Styling Links

Without CSS styling, links show up as nothing more than blue underlined text. With styling, HTML links can take on all kinds of characteristics such as background colors that change when a mouse moves over the link or specific fonts, colors, and font sizes, that apply only to links.

To explore the world of links, create a brand new HTML document named rollover.html.

Save this file in your—you guessed it!—webdev folder.

Add a link to mynmi.net within the body tags, such as: 

<a href="https://nmi.cool/">The official NMI website</a>

When you’re done, preview the page. As you can see, this link is by default, blue and underlined. It’s time to switch up that style!

Create a folder named css in your webdev folder.

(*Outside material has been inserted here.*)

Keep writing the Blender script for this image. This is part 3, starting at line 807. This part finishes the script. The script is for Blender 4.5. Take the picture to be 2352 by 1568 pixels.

Create a new css file named rollover.css. Since this is a CSS file, not an HTML file, we do not need to add the HTML boilerplate.

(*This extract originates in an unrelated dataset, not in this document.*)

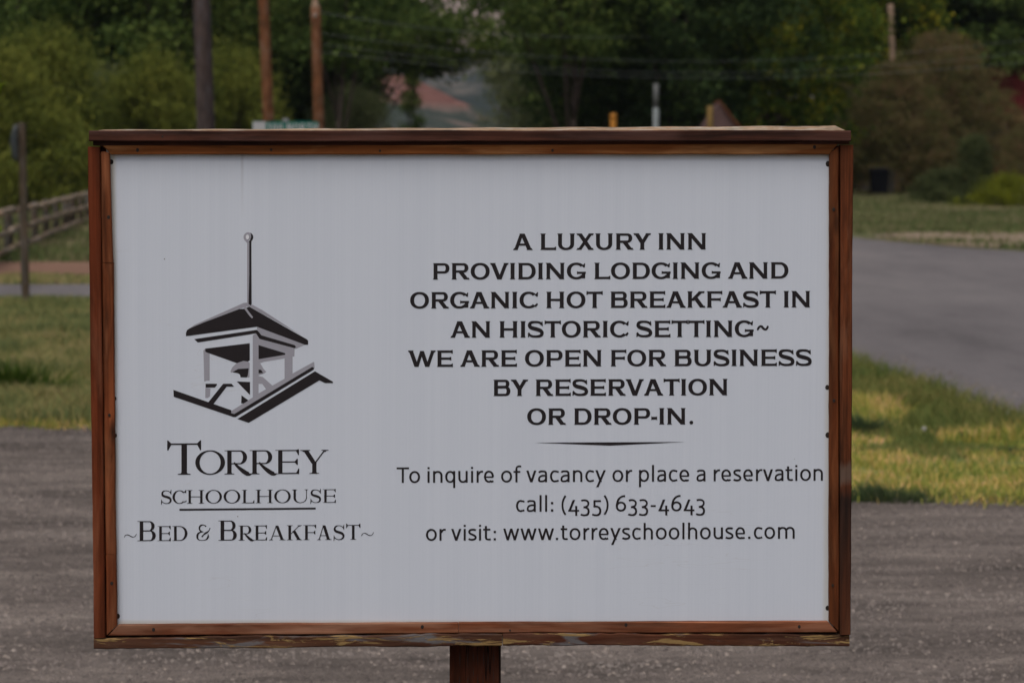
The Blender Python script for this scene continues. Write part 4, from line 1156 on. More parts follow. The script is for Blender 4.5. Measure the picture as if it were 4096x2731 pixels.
def tree_mesh(seed, H, rx, z0, mat, ncl, per, cr, w, l, shape='oval', droop=0.0, up=0.0, bark='bark', tr=None, limbs=7, shift=0.0):
    P, cl = crown_pts(seed, rx, z0, H, ncl, per, cr, shape, droop, shift)
    r = np.random.default_rng(seed + 50)
    cm = leaves_mesh('crown', P, w, l, r, M[mat], up)
    rnd = random.Random(seed)
    mb = MB(); tr = tr or H * .014
    zt = z0 + (H - z0) * .6
    pts = []; x = y = 0
    for i in range(7):
        t = i / 6
        pts.append((x, y, -.05 + zt * t)); x += rnd.uniform(-1, 1) * H * .018; y += rnd.uniform(-1, 1) * H * .018
    mb.tube(pts, [tr * (1.25 if i == 0 else 1 - .13 * i) for i in range(7)], 8)
    cs = sorted(cl, key=lambda c_: -abs(c_[0]) - abs(c_[1]))
    for i in range(limbs):
        c_ = cs[int(len(cs) * (.15 + .6 * i / limbs))]
        j = min(5, 1 + i % 5); a = Vector(pts[j]); b = Vector(c_[:3])
        if b.z < a.z: b.z = a.z + .5
        md = a.lerp(b, .5) + Vector((0, 0, (b - a).length * .10))
        mb.tube([a, md, b], [tr * .45, tr * .3, tr * .12], 6)
    tm = mb.mesh('trunk', True)
    tm.materials.append(M[bark])
    return cm, tm
PROTO = {}
def proto(key, *a, **k): PROTO[key] = tree_mesh(*a, **k)
# name            seed  H    rx   z0   material          clumps per  cr   w    l
proto('dark0', 1, 14, 4.6, 2.2, 'leaf_dark', 264, 150, .84, .15, .22, 'oval')
proto('dark1', 2, 14, 4.2, 2.8, 'leaf_dark', 241, 150, .84, .15, .22, 'oval')
proto('mid0', 3, 13, 4.4, 1.8, 'leaf_mid', 252, 150, .84, .15, .22, 'oval')
proto('mid1', 4, 13, 4.0, 2.4, 'leaf_mid', 229, 150, .84, .14, .22, 'oval')
proto('high0', 31, 11, 4.0, 5.3, 'leaf_mid', 130, 120, .9, .14, .2, 'oval')
proto('high1', 32, 11, 4.2, 5.3, 'leaf_mid', 135, 120, .9, .14, .2, 'oval')
proto('bough0', 33, 7.9, 2.6, 5.7, 'leaf_mid', 90, 120, .7, .13, .18, 'oval', shift=4.2)
proto('gold0', 5, 12, 4.2, 1.0, 'leaf_yellowish', 264, 150, .84, .14, .20, 'oval')
proto('willow0', 6, 5, 2.6, .15, 'leaf_willow', 170, 130, .75, .045, .22, 'mound', 0, .5, limbs=9)
proto('willow1', 7, 5, 2.3, .15, 'leaf_willow', 150, 130, .7, .045, .22, 'mound', 0, .6, limbs=9)
proto('olive0', 8, 9, 3.4, 1.0, 'leaf_olive', 210, 120, 1.0, .10, .18, 'oval')
proto('brown0', 9, 8, 4.2, 1.3, 'leaf_brown', 260, 140, .80, .05, .26, 'mound', .5, 1.2, limbs=9)
proto('brown1', 10, 8, 3.8, 1.4, 'leaf_brown', 240, 140, .75, .05, .26, 'mound', .5, 1.2, limbs=9)
proto('column0', 11, 7, .75, .2, 'leaf_mid', 90, 80, .45, .09, .14, 'column')
proto('blue0', 12, 3, 1.5, .05, 'leaf_blue', 110, 90, .5, .06, .12, 'cone')
proto('blue1', 13, 2, 1.6, .05, 'leaf_blue', 110, 90, .5, .06, .12, 'mound')
proto('lime0', 14, 1.6, 1.5, .05, 'leaf_lime', 110, 100, .35, .035, .12, 'mound', 0, .6)
used = set()
def tree(name, label, cat, key, u, D, H, rscale=1.0, rz=None, group=None, x=None, parts=True, seed=0):
    cm, tm = PROTO[key]
    base = {'dark': 14, 'mid': 13, 'gold': 12, 'willow': 5, 'olive': 9, 'brown': 8, 'column': 7, 'lime': 1.6, 'high': 11, 'bough': 7.9}.get(key[:-1], {'blue0': 3, 'blue1': 2}.get(key))
    s = H / base
    X_ = x if x is not None else (u - 2048) / FPX * D
    o = empty(name, (X_, D, 0), rz if rz is not None else (u * .37 + D) % 6.28)
    o.scale = (s * rscale, s * rscale, s)
    meta(o, label, cat, group)
    link_mesh('crown', cm, None, o)
    link_mesh('trunk', tm, None, o)
    return o
G1 = 'trees filling the background'
# -- left: yellow-green willow thicket in front, tall dark trees behind (u, distance, height)
for i, (u, D, H, rs, key, lab) in enumerate([
    (-60, 84, 4.9, 1.15, 'willow0', 'yellow-green willow bush at the far left border, above the log fence'),
    (190, 88, 5.3, 1.05, 'willow1', 'tall feathery yellow-green bush behind the short wooden post'),
    (420, 92, 4.4, 1.5, 'olive0', 'softer olive-green bush whose top rises behind the left corner of the sign'),
    (610, 90, 4.7, .9, 'willow1', 'pointed olive-green bush just left of the thick grey utility pole'),
    (740, 96, 3.9, .9, 'willow0', 'low yellow-green bush at the foot of the thick grey utility pole'),
    (930, 92, 4.9, .95, 'willow1', 'bright yellow-green bush between the thick grey pole and the first brown pole'),
    (330, 104, 4.6, 1.1, 'willow1', 'shaded olive bush standing behind the yellow-green bushes on the left'),
    (1400, 120, 4.5, 1.15, 'olive0', 'pale olive bush right of the second brown pole')]):
    tree('bush', lab, 'bush', key, u, D, H, rs, group='bushes on the left', seed=i)
P_ = [
    (-250, 118, 14, 1.1, 'dark0', 'dark leafy tree at the extreme left edge of the picture'),
    (120, 112, 13, 1.0, 'mid0', 'green tree above the short wooden post on the left'),
    (420, 122, 15, 1.05, 'mid1', 'tall green tree rising behind the left corner of the sign'),
    (700, 115, 14, 1.0, 'mid1', 'green tree directly left of the thick grey utility pole'),
    (1010, 124, 15, 1.0, 'dark0', 'very dark tree between the two brown utility poles'),
    (1290, 128, 14, 1.0, 'dark1', 'dark tree behind the second brown utility pole'),
    (1190, 138, 12.5, .85, 'olive0', 'grey-green tree on the left side of the view to the red cliffs'),
    (2310, 150, 13.5, .95, 'olive0', 'grey-green tree on the right side of the view to the red cliffs'),
    (2480, 138, 15, 1.0, 'mid0', 'mid-green tree right of the gap, above the middle of the sign'),
    (2390, 118, 13, .95, 'dark1', 'dark tree with a bare brown trunk above the orange marker'),
    (2745, 116, 14, 1.0, 'dark0', 'dark tree with a forked trunk above the pale metal post'),
    (2940, 132, 15, 1.05, 'mid1', 'green tree behind the pink gabled shed'),
    (3130, 118, 12.6, .9, 'gold0', 'tree with patches of yellow leaves left of the right-hand utility pole'),
    (3360, 150, 14.5, .9, 'gold0', 'yellow-tinged tree behind the right-hand utility pole'),
    (3640, 162, 18, 1.05, 'dark1', 'dark tree above the rust-brown bush on the right'),
    (3900, 168, 18, 1.1, 'dark0', 'dark tree rising behind the red house'),
    (1335, 112, 11.5, .85, 'high0', 'tall tree left of the gap whose high boughs reach over the view to the cliffs'),
    (2290, 112, 11.8, .95, 'high1', 'tree right of the gap whose high boughs reach over the view to the cliffs'),
    (2120, 160, 9.5, .7, 'olive0', 'low grey-green tree closing the right side of the gap'),
    (1330, 150, 8.5, .7, 'olive0', 'low grey-green tree closing the left side of the gap'),
    (1385, 124, 7.9, 1.0, 'bough0', 'tree leaning a leafy bough across the top of the gap'),
    (4200, 166, 17, 1.0, 'mid0', 'dark green tree at the right edge above the red house'),
]
for i, (u, D, H, rs, key, lab) in enumerate(P_):
    tree('tree', lab, 'tree', key, u, D, H, rs, group=G1, rz=0.0 if key == 'bough0' else None)
# back rows, seen only as darkness between the nearer crowns
k_ = 0
back = []
rnd = random.Random(11)
for row, (D, H) in enumerate(((158, 17), (185, 19))):
    for u in range(-250, 4400, 300):
        uu = u + row * 140
        if 1240 < uu < 2330: continue
        tree('tree', 'dense dark tree of the wood closing the background, left of the gap' if uu < 1700 else 'dense dark tree of the wood closing the background, right of the gap', 'tree', ('dark0', 'dark1', 'mid0', 'mid1')[k_ % 4],
             uu, D + rnd.uniform(-6, 6), H * rnd.uniform(.92, 1.08), 1.1, rz=rnd.uniform(0, 6), group='dark trees of the wood, left of the gap' if uu < 1700 else 'dark trees of the wood, right of the gap')
        k_ += 1
# small things in the gap
tree('juniper', 'slender dark green juniper standing in the gap before the red cliffs', 'tree', 'column0', 1643, 165, 6.9, .9)
# right: rust-brown feathery bushes, olive bush, cones and a lime bush
for (u, D, H, rs, key, lab) in [
    (3400, 134, 5.8, .75, 'olive0', 'grey-green bush left of the rust-brown bush, above the sign corner'),
    (3750, 137, 7.6, .9, 'brown0', 'large rust-brown feathery bush right of the sign, behind the black bin'),
    (3815, 134, 6.7, .8, 'brown1', 'lower rust-brown feathery bush in front of the red house'),
    (3560, 131, 5.9, 1.0, 'brown1', 'olive-brown bush overhanging the black bin'),
    (4130, 130, 3.4, 1.0, 'brown0', 'small brown bush at the right border of the picture')]:
    tree('bush', lab, 'bush', key, u, D, H, rs, group='rust-brown bushes on the right')
tree('bush', 'conical blue-green bush with one upright shoot before the red house', 'bush', 'blue0', 3890, 98, 2.35, 1.0)
tree('bush', 'round dark blue-green bush near the street, right of the bin', 'bush', 'blue1', 3770, 100, 1.15, 1.25)
tree('bush', 'bright lime-green bush at the right border beside the street', 'bush', 'lime0', 4030, 92, 1.05, 1.25)
# leafy sapling just outside the left border; a few of its leaves reach into the picture
sp_ = empty('sapling', (-2.98, 15.0, 0)); meta(sp_, 'leafy bright green sapling of which a few leaves reach in at the left border', 'sapling')
MB().tube([(0, 0, 0), (.02, .03, .7), (-.03, .02, 1.4), (.0, 0, 2.2)], [.014, .011, .008, .004], 6).build('trunk', M['bark'], sp_)
r_ = np.random.default_rng(21); pp = []
for (cx_, cz, s_) in ((.16, 1.99, .12), (.0, 2.1, .2), (-.15, 1.8, .22), (-.1, 1.4, .2), (.17, 1.13, .09), (-.1, 1.0, .2), (-.25, 1.3, .2)):
    pp.append(r_.normal(size=(46, 3)) * s_ * .42 + (cx_, 0, cz))
link_mesh('crown', leaves_mesh('crown', np.concatenate(pp), .045, .075, r_, M['leaf_bright']), None, sp_)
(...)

Inside of rollover.css, create a new rule named a:link and give it the following characteristics:

 a:link {
     background-color: #C5B1B2;
     text-decoration: none;
 } 

As you would expect, the first line gives a background color to all links (you can change the color to whatever you want), while text-decoration removes the underline.

Linking to an external stylesheett

Link rollover.css to rollover.html. How?

Add the link for your external stylesheet must appear in the <head> element of your HTML document. The link element should look like this:

<link href="css/rollover.css" rel="stylesheet">

Preview the page. At this point the underline should be gone, there should be a background color, and the text most likely still is blue.

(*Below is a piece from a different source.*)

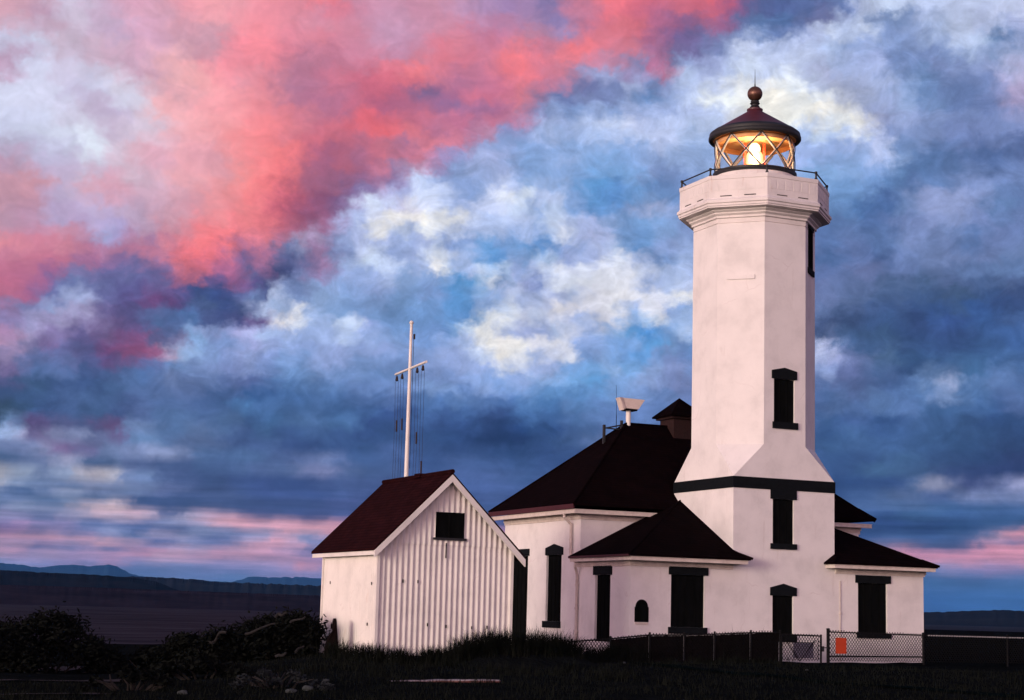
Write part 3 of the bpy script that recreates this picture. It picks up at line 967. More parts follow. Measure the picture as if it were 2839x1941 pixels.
# left part: dark fabric fixed behind the mesh
lx = [.55, -.35, -1.45, -2.35, -3.37, -4.5, -5.6, -6.9]
for x in lx: fpost(x, FE, .026)
for a_, b_ in zip(lx, lx[1:]):
    mesh_panel(b_ + .03, a_ - .03, FE)
    frail(b_, a_, ftop(b_) - .015, ftop(a_) - .015, FE)
for a_, b_ in ((.53, -.335), (-.365, -1.435), (-1.465, -2.335), (-2.365, -3.355), (-3.385, -4.485)):
    mb = MB(); nn = 10; prev = None
    for i in range(nn + 1):
        x = a_ + (b_ - a_) * i / nn
        yb = FY + .03 + .008 * math.sin(i * 1.3)
        col = [mb.bm.verts.new((x, yb, fbot - .1)), mb.bm.verts.new((x, yb + .01 * math.sin(i * 2.1), .1)), mb.bm.verts.new((x, yb, ftop(x) - .03 - .012 * abs(math.sin(i * 1.9))))]
        if prev:
            for k in range(2): mb.bm.faces.new((prev[k], col[k], col[k + 1], prev[k + 1]))
        prev = col
    mb.build('wind_screen', M['fabric'], FE)

GT = thing('gate', 'low chain-link gate with V-shaped brace in front of the lowest tower window', 'gate', (1.2, FY, -.3))
gtop = lambda x: .42 + .02 * (1.85 - x) / 1.2
mesh_panel(.62, 1.80, GT, fbot, gtop)
for x in (.60, 1.84):
    mb = MB(); mb.tube([(x, FY, -.5 if x > 1 else -.27), (x, FY, gtop(x) + (.03 if x > 1 else 0))], .028, 8); mb.build('post', M['galv'], GT, True)
mb = MB(); mb.tube([(.60, FY, gtop(.6) - .01), (1.84, FY, gtop(1.84) - .01)], .02, 8); mb.build('rail', M['galv'], GT, True)
mb = MB(); mb.tube([(1.76, FY + .012, -.22), (1.76, FY + .012, .36)], .010, 6); mb.build('stretcher_bar', M['galv'], GT)
for xa, xb in ((.72, 1.16), (1.66, 1.16)):
    mb = MB(); mb.tube([(xa, FY - .014, .30), (xb, FY - .014, -.26)], .011, 6); mb.build('brace', M['galv'], GT)
mb = MB(); mb.box(1.87, 2.03, FY - .03, FY + .03, .09, .115); mb.box(1.865, 1.92, FY - .04, FY + .04, .0, .14); mb.build('latch', M['iron'], GT)

SG = thing('sign', 'plain orange rectangular sign hung on the right fence panel', 'sign', (2.46, FY - .03, .16))
mb = MB(); mb.box(2.295, 2.635, FY - .034, FY - .022, -.045, .375); mb.build('panel', M['orange'], SG)
mb = MB()
for z in (-.02, .35):
    for x in (2.32, 2.61): mb.box(x - .008, x + .008, FY - .038, FY - .034, z - .008, z + .008)
mb.build('fixing', M['galv'], SG)
S2 = thing('sign', 'grey notice board hung behind the gate mesh', 'sign', (1.28, FY + .04, .0))
mb = MB(); mb.box(.99, 1.62, FY + .025, FY + .037, -.18, .22); mb.build('panel', M['greysign'], S2)
mb = MB(); mb.box(.985, 1.625, FY + .024, FY + .040, .22, .235); mb.build('edge_strip', M['galv'], S2)

# ------------------------------------------------------------------ stump, timber, driftwood, stones
ST = [(-11.93, -.05), (-11.86, .12), (-11.79, .28), (-11.775, .40), (-11.747, .572), (-11.71, .50), (-11.677, .575), (-11.683, .37), (-11.675, .13), (-11.63, -.05), (-11.61, -.45), (-11.97, -.45)]
mb = MB(); mb.prism([(x, -1.20 + .08 * math.sin(i * 2.3), z) for i, (x, z) in enumerate(ST)], (.03, .18, 0))
bmesh.ops.triangulate(mb.bm, faces=mb.bm.faces[:])
o = mb.build('stump', M['char'])
tag(o, 'charred jagged stump standing against the lit side wall of the shed', 'stump')

TB = thing('timber', 'weathered red timber with bleached top lying in the grass before the shed', 'timber', (-11.4, -7.8, -.6))
mb = MB(); mb2 = MB()
tp_ = [(-12.65, -7.72, -.60), (-11.45, -7.80, -.565), (-10.42, -8.08, -.55)]
for (x0, y0, z0), (x1, y1, z1) in zip(tp_, tp_[1:]):
    u = Vector((x1 - x0, y1 - y0, z1 - z0)); nn = Vector((-u.y, u.x, 0)).normalized() * .16
    t_ = .05 if x0 < -12 else .10
    mb.obox((x0, y0, z0 - t_ - .12), u, nn, (0, 0, t_ + .105))
    mb2.obox(Vector((x0, y0, z0 - .015)) - nn * .06, u, nn * 1.1, (0, 0, .022))
for M_ in (mb, mb2):
    bmesh.ops.subdivide_edges(M_.bm, edges=M_.bm.edges[:], cuts=5, use_grid_fill=True)
    for v_ in M_.bm.verts: v_.co += Vector((0, .012 * noise.noise(v_.co * 3), .012 * noise.noise(v_.co * 4)))
mb.build('beam', M['log'], TB); mb2.build('bleached_face', M['log_top'], TB)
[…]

Choose the font, size, and weight that you want to apply to all of your links. For example, you can use font-weight: 900 for a very bold font or font-weight: 100 for a very light font and font-size: 20px, font-size 16px, you get the idea. This will style your links BEFORE anyone clicks on them. You’ll need to save both your HTML and CSS files to see your changes.

Check out more CSS options to add to your links!

Time to add another characteristic called padding. Padding, as the name implies, adds space around whichever element that you apply it to. Add the following to the a: link rule.

padding: 4px;

Visited Links

Many links look different once they’ve been selected.

If so, that’s because visited links usually change characteristics unless you tell them otherwise.

Add a new rule a:visited with the same color and text-decoration characteristics as a:link, as shown here:

a:visited {
color: #ffffff;      
text-decoration: none;} 

Rollover effect

Create a new rule named a:hover and set a different background color than a:link. This will create a nice “rollover” effect when someone mouses over the link.

Create a final new role called a:active and change that background color as well. When someone clicks and holds on the link, active will come into play. For fun, you may want to experiment with font sizes on this one as well.

CSS is called Cascading Style Sheets for a reason—order matters! Be sure to write them in the order specified: (1) a:link (2) a:visited (3) a:hover and (4) a:active.

Note: this exercise is best previewed using the tried and true preview method: opening it in your browser.

When you’re done, upload the css folder, containing the CSS file, as well as the newly created HTML file, to your webdev folder.